Most synthesis tools will not accept a modulo or divide operation by a
non-integer power of two. For other values, you have to use a
conditional to test for the pending overflow and take appropriate
actions to prevent it.

Andy

 

[Benjamin Couillard]

On 13 déc, 10:23, Martin Thompson <martin.j.thomp...@trw.com> wrote:

rickman <gnu...@gmail.com> writes:
How exactly would my simulation be different from synthesis if I used
a max of 200 for a counter?  If my simulation tries to increment the
counter past 200 it stops!  That would not be an issue of different
results, that would be my simulation failing to complete!  If my usage
of the counter never pushes it past 200, then the simulation and synth
match.

OK, yes, I think I expressed myself badly

I was trying to talk about unexpected behaviour, and confused the
issue by talking about mismatches.  As I said to Jan, if the
simulation doesn't test far enough, one might get different behaviour
to what one (might) expect (however innaccurate that expectation may be).
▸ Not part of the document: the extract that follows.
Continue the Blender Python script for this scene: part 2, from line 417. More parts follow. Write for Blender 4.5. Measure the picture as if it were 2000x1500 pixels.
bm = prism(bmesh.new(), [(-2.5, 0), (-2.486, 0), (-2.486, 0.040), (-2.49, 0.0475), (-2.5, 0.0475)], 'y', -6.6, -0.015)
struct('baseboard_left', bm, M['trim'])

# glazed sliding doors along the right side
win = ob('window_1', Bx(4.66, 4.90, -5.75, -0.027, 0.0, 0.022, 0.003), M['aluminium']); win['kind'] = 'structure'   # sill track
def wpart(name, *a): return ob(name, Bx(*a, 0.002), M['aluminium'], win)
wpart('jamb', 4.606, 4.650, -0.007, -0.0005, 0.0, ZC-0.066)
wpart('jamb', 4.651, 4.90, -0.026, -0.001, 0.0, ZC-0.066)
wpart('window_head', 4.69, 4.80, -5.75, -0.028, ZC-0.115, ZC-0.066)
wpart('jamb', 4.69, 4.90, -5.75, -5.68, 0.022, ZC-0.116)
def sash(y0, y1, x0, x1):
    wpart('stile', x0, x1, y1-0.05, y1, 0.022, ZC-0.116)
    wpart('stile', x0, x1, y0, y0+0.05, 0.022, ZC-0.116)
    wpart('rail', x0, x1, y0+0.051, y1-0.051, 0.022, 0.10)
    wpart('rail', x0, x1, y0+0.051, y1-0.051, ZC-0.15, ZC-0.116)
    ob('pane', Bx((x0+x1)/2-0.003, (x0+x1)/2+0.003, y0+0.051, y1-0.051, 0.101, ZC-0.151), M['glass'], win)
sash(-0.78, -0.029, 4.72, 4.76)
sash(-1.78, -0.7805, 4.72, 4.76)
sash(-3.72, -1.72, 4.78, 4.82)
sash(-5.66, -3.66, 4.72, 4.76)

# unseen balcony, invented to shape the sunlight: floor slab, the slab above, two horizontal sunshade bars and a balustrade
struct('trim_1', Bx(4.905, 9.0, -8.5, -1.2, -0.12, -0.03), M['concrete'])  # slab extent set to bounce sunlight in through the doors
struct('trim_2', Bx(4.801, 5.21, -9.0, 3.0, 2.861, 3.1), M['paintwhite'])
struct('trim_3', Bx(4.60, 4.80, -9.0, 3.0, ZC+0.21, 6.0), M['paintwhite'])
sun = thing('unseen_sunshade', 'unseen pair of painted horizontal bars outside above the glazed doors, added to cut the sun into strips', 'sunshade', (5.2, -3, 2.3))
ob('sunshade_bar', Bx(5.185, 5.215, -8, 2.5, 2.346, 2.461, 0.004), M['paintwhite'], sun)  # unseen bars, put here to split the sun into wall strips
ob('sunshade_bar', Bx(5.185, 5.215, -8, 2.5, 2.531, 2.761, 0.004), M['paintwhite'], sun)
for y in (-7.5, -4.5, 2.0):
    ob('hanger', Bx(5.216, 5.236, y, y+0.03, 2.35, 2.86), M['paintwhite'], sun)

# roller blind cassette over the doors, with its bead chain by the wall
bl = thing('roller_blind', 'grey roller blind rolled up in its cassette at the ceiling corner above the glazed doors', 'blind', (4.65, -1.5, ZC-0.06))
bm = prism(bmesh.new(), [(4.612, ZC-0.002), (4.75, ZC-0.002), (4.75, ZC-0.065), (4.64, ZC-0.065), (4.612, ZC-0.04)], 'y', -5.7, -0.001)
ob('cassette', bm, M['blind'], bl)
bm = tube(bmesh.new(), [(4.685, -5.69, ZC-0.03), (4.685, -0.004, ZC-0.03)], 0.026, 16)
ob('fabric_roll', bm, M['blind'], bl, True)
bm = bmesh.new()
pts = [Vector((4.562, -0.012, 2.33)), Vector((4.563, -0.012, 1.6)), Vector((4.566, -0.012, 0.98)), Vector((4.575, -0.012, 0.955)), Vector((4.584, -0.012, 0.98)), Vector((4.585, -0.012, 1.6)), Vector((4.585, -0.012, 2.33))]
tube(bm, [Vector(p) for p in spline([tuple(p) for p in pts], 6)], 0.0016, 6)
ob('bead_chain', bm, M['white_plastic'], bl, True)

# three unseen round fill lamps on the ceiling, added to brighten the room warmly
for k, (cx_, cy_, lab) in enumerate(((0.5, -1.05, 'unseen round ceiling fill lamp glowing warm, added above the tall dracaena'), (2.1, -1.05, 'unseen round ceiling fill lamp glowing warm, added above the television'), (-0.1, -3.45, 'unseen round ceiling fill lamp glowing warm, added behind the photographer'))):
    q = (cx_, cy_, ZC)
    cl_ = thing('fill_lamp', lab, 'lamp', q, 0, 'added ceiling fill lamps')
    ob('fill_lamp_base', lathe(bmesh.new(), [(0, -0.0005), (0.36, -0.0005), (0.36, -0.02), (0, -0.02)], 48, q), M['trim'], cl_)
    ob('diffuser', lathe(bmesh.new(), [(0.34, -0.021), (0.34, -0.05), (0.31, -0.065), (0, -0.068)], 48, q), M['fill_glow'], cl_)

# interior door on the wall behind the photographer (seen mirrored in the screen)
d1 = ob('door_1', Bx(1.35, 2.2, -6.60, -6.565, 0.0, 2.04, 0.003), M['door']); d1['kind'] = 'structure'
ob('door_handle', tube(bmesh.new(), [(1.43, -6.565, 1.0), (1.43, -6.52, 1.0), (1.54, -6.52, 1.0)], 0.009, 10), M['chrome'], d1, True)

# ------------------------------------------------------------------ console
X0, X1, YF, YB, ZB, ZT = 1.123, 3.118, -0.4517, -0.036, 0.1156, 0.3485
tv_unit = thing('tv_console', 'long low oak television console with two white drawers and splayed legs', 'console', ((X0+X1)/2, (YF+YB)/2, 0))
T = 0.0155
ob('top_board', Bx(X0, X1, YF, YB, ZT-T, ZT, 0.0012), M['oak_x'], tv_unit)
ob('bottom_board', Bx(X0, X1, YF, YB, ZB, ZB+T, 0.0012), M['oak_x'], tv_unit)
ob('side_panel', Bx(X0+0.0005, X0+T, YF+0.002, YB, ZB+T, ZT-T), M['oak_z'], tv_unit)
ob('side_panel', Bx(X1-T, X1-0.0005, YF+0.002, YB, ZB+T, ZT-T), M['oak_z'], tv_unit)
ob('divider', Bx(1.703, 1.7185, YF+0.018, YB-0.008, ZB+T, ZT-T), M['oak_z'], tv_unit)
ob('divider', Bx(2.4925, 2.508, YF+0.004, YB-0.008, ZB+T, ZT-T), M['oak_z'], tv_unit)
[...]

I think people are making far too big of an issue about this.  An HDL
is supposed to be describing hardware, hence the name HDL.  If you
take the position that the simulation and synthesis should always
match 10% you can never design anything real.  

        ^^^
I assume you mean 100% there?

If I have a counter that is only needed for values of 200 or less
and I don't care what happens when the value is over 200, then case
2 is perfectly ok.

Quite so, I never intended to say anything other.



The OP has not responded, but I think he is just asking what the
synthesizer does.  I don't think his issue is about what the "correct"
thing to do is.

On re-reading the OP with that in mind, I agree.

Sorry for any confusion caused!

Cheers,
Martin

--
martin.j.thomp...@trw.com
TRW Conekt - Consultancy in Engineering, Knowledge and Technologyhttp://www.conekt.co.uk/capabilities/39-electronic-hardware

Thnaks for the answers. My question was mostly out of curiosity, I
tried it with ISE and I got a regular 8-bit wrapround counter.